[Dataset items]
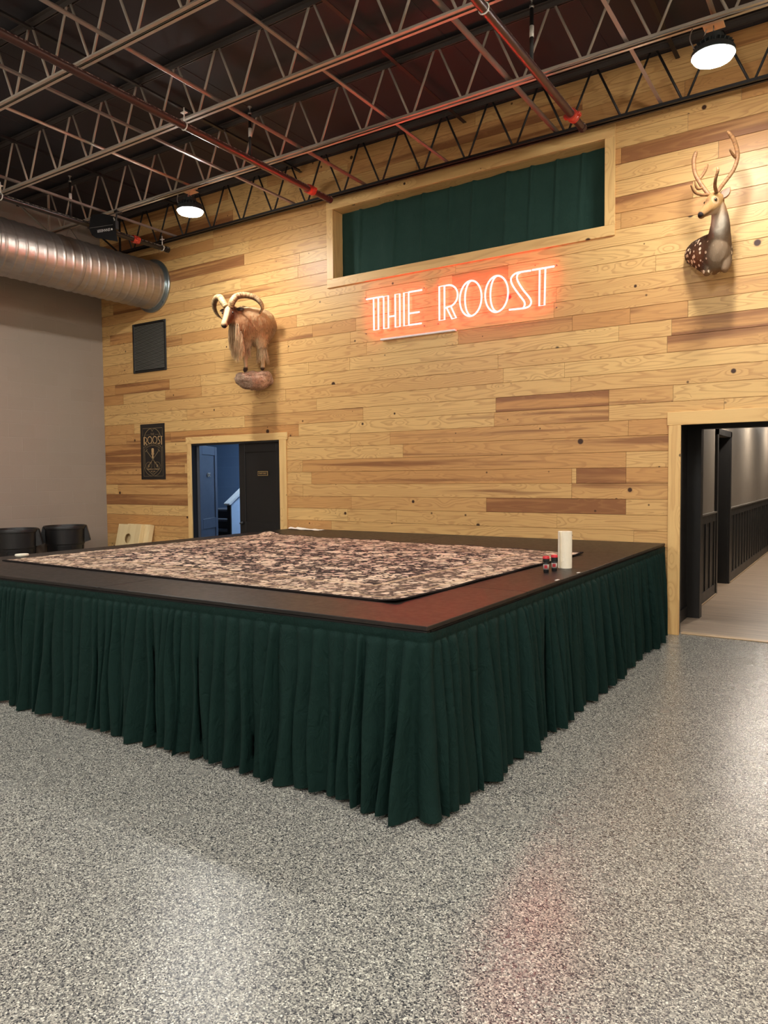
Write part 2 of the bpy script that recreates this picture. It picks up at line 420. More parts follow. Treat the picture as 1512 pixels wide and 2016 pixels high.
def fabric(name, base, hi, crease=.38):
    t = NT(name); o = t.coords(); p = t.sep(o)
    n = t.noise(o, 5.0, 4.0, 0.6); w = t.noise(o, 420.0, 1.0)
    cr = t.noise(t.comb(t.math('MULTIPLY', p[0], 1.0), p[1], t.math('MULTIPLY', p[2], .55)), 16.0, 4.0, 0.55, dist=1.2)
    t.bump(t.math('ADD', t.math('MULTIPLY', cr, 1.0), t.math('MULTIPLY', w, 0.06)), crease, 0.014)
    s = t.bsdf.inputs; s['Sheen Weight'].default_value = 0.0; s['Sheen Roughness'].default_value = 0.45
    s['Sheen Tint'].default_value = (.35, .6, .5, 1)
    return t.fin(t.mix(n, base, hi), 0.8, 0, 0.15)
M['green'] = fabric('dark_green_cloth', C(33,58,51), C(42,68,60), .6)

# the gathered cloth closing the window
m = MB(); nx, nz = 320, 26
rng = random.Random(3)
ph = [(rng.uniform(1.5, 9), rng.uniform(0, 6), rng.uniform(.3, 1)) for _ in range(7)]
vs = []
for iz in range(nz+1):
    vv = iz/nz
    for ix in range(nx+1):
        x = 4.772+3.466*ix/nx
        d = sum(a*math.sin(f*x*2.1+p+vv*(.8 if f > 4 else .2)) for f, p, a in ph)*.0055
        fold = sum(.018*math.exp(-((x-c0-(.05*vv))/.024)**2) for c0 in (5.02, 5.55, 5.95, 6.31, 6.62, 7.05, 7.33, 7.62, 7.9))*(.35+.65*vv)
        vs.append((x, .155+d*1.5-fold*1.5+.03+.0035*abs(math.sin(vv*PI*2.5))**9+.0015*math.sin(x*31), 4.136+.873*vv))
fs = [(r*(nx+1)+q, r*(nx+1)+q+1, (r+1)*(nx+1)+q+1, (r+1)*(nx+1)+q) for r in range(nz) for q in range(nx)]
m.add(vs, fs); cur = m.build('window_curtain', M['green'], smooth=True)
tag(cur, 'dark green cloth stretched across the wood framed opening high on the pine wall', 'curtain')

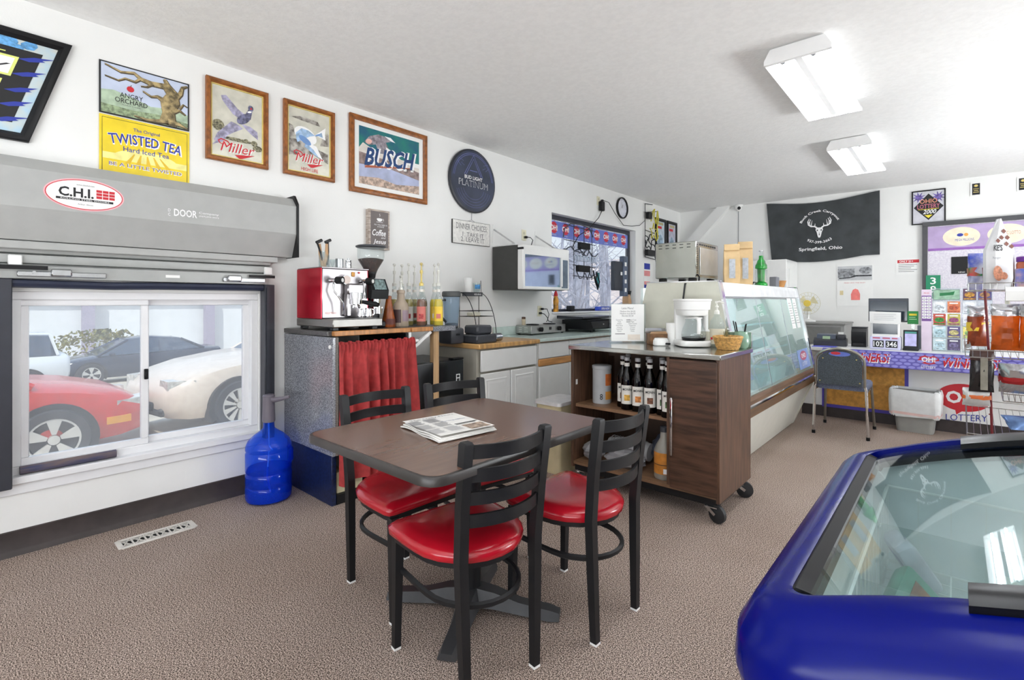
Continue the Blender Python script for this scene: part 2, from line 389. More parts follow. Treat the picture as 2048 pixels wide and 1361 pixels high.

### What to work on:
Determine how many lines of the listing above include the word "wide", and report that number only.

### Exercise answer:
2